You may not agree with this formulation, though, and your reason would probably be that this looks like a non-local process: the particle has to "figure out the whole path" before going somewhere, and cannot decide "at every moment in time" where to go. However, the Euler-Lagrange equations usually are local, so just because the process looks non-local, it doesn't need to be inherently non-local. I'm not entirely sure what's going on myself, but the action principle is similar to Bellmann's Dynamic Programming: to go from a point \(x_0\) to a point \(x_1\), you pick an intermediate point \(x'\), solve the subproblems of going to and from there and then minimize over the intermediate point
\(S[x_0,x_1] = \text{min}_{x'} (S[x_0,x']+S[x',x_1])\)

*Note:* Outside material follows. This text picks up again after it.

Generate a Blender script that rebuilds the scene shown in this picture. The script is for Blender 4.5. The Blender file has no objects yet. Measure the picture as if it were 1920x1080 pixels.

It may be possible to obtain the classical action principle from the quantum "interference of all paths" interpretation via some sort of "tropical probability theory", but I'm not sure if that's correct and I don't know whether anyone has already tried that.
Second, I don't agree with your friend's claim that the classical action principle is "obviously" correct. I would say that it is a mysterious happenstance: Just like a law of nature, it is neither obvious nor does it follow from some higher principle. The action principle can be derived for systems with holonomic constraints, i.e. where the particles are confined to move, say, on a circle. Situations like these are usually modeled by appealing to d'Alembert's Principle but if you start with the trivial action integral for an unconstrained system, you can incorporate the constraints by simply restricting the optimization problem to trajectories that fulfill the constraints. The equivalence of these formulations requires proof.
To summarize, my points are:
- The QM explanation is not actually satisfying. (Construction of path integral measure.)
- It might be possible to derive the classical action principle from "tropical probability theory" (Conjecture!).
- The classical action principle can be given the status of a theorem (as opposed to a higher principle) for systems with constraints.